Il serait assez intéressant de discerner, en regard du biotope du postmodernisme, son temps ; la condition nécessaire à l'épanouissement général du postmodernisme au début années quatre-vingts fut, probablement, l'étouffement de l'école de Francfort sous les coussins moelleux d'un libéralisme installé, plein d'une légitimité lisse, rose et terminale, pour ne plus entendre les soupirs d'Auschwitz derrière les slogans du cynisme marchand. C'était, clamait-on, la victoire du bonheur contre l'histoire. Le recyclage pouvait commencer, la légèreté foisonner, le temps des névralgies modernes était achevé. Il est évident que ce biotope là suppose un entretien avec l'histoire qui n'a pas grand-chose à voir avec celui de la bande dessinée; il serait de toute façon absurde, à mon avis, de chercher dans un art dont les acteurs se sont tenus dans une distance tenace devant les problèmes philosophiques de leur temps — distance garantie par son enclos «populaire», qui n'est vécu comme une malédiction par les dessinateurs que pour être mieux réérigé dès que se pointe l'accusation d'une paresse intellectuelle généralisée — l'écho de ces enjeux artistiques et anthropologiques-là; au mieux, c'est leur digestion tardive qui sera mise en scène par l'exécration (consubstantielle pendant si longtemps à la bande dessinée) ou la fétichisation (des années «Atomium» à l'Oubapo) de l'art moderne. Où se situerait donc la spécificité de la bande dessinée dans sa condition postmoderne? Si ce temps postmoderne-là, celui au fond de la victoire libérale de la communication contre l'histoire et le langage, n'est pas le temps postmoderne de la bande dessinée dont je crois t'avoir dessiné à peu près la géographie, quel est-il? Hé bein je pense que se loge sous toute les couches du vernis dialectique postmoderne une pensée mythologique, celle d'un âge d'or. Et tout âge d'or suppose un crépuscule qui nous condamne à vivre dans ses décombres. Dans le monde de la bande dessinée se chante l'oraison de prodigieuses années 70 (qui le furent effectivement), et cette pensée crépusculaire ne se contente pas de fixer son rêve morbide d'apothéose dans les années 70, feignant d'ignorer au passage que les années 80 sont entre autres choses celles de Masse, Cathy Millet, Eberoni, Tante Lenny, Chaland, Munõs et Sampayo, Elles sont de sortie, mais elle exempte systématiquement les dessinateurs du poids de cette chute fantasmée.
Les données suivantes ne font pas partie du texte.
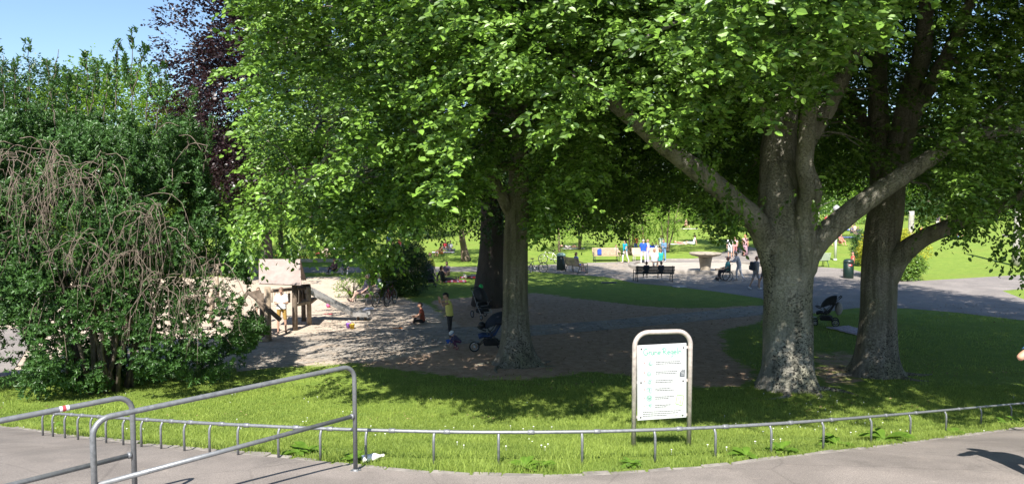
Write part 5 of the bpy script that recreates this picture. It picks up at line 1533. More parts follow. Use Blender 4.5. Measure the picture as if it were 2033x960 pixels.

Le coupable serait le marché. Que ce ne soit pas le marché qui fait les oeuvres mais les artistes est une vérité rudimentaire que la litanie crépusculaire réfute devant les exceptions, les fameuses exceptions contre lesquels on oppose un monde fantasmé dans lequel Crumb et Bodé aurait été aussi lu que le Journal de Spirou... Mais le marché n'a pas le pouvoir d'empêcher ou de favoriser l'éclosion des oeuvres, tout au plus celui d'en brider la publicité ou d'en restreindre la visibilité; les zones d'ombre momentanées ont toujours accompagné la production des oeuvres d'art sans réduire leur puissance ni étriquer le champs de leurs inventions, évidemment : ces discontinuités dans l'économie du visible quand elle plie sous l'économie marchande se voient opposer la fluidité historique de la création, commes elles se voient opposer la continuité du sujet à l'oeuvre. Tenir pour vraie la puissance du marché quand il n'a que du pouvoir, c'est accepter les échantillons utiles présentés par celui-ci comme dernier état du monde, de l'art, de la société; c'est s'enrager de la plus mauvaise rage, celle qu'instrumentalisent et encadrent ceux-là même contre le pouvoir de qui se pose toute oeuvre d'art, le pouvoir de définition. Tu l'as pourtant crû toi-même assez vraie, cette puissance, pour arrêter de dessiner pendant plus de quinze ans...
Je pourrais également t'évoquer l'étrange manège qui se joue actuellement entre les revues consacrées à l'art contemporain et des dessinateurs qui, tout à frétiller de joie d'être dragués par ceux-là mêmes qui ont méprisé la bande dessinée pendant si longtemps, ne se demandent pas assez de quel quiproquo ces tardives et pauvres transactions sont la conséquence; je préfère imaginer que de la mise en lumière de ce malentendu — qui suivra fatalement ces enthousiasmes artificiels — la critique et l'histoire de la bande dessinée par ses acteurs sortiront renforcées, débarrassées, peut-être, de leurs dernières vassalités aux fantômes de l'art.
Je n'ai pas su éviter les généralités abusives, les raccourcis, les analogies, mais j'espère que ces quelques hypothèses t'auront aidé à aérer tes cartons à dessin. Pour ma part, s'il fallait résumer tout ça, je pourrais bien rayer la totalité de ces lignes pour ne conserver que celle d'Artaud: «L'art, c'est l"aujourd'hui, encore aujourd'hui demain ».
Je t'embrasse,

L.L.d.M.

*je te renvoie aux travaux de Jean-François Savang, disponible ici sur et polartnet.free.fr à qui je dois devant mes propres pauvres idées d'avoir si souvent troqué mon vieux 50mm contre un grand angle.